Het meeste in dit hoofdstuk is ene herhaling van verschillende passages uit Christus’ prediking en van Zijne wonderen, die wij tevoren in Mattheus en Markus gehad hebben. Zij zijn allen van zoveel belang, dat zij wel waard zijn herhaald te worden, en daarom zijn zij ook herhaald opdat uit den mond, niet slechts van twee, maar van drie getuigen elk woord bestaan zal.

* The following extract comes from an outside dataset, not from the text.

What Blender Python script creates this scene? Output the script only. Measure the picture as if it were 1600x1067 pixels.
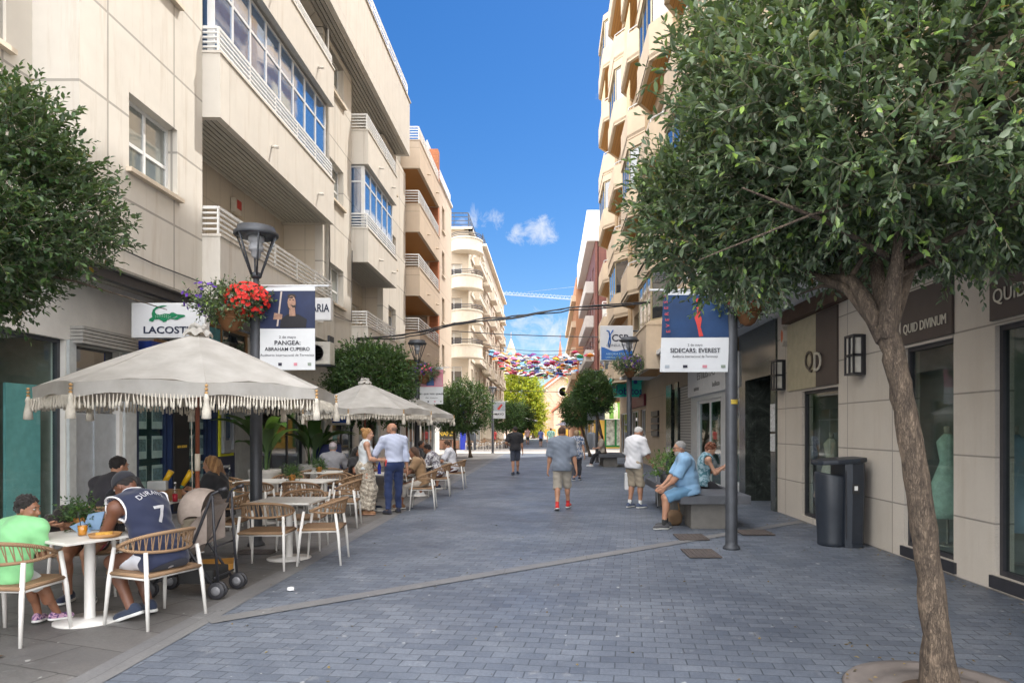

Hier is
I. Een algemeen bericht van Christus’ prediking, en hoe Hij het levensonderhoud voor zich en Zijn talrijk gezin uit de liefdadige bijdragen van vrome mensen verkreeg, 1-3.
II. De gelijkenis van den zaaier en de vierderlei soort van grond, met de verklaring er van, en enige gevolgtrekkingen, die er uit afgeleid worden, vers 4-18.
III. De voorkeur, die Christus gaf aan Zijn gehoorzame discipelen, boven Zijn naaste bloedverwanten naar het vlees, vers 19-21.
IV. Zijn stillen van een storm op zee door het spreken van een woord, vers 22-25.
V. Zijn uitwerpen van een legioen duivelen uit een man, die er door bezeten was, vers 26-40.
VI. Zijne genezing van de vrouw, die den vloed des bloeds had, en Zijne opwekking van het dochtertje van Jaïrus, vers 41-56.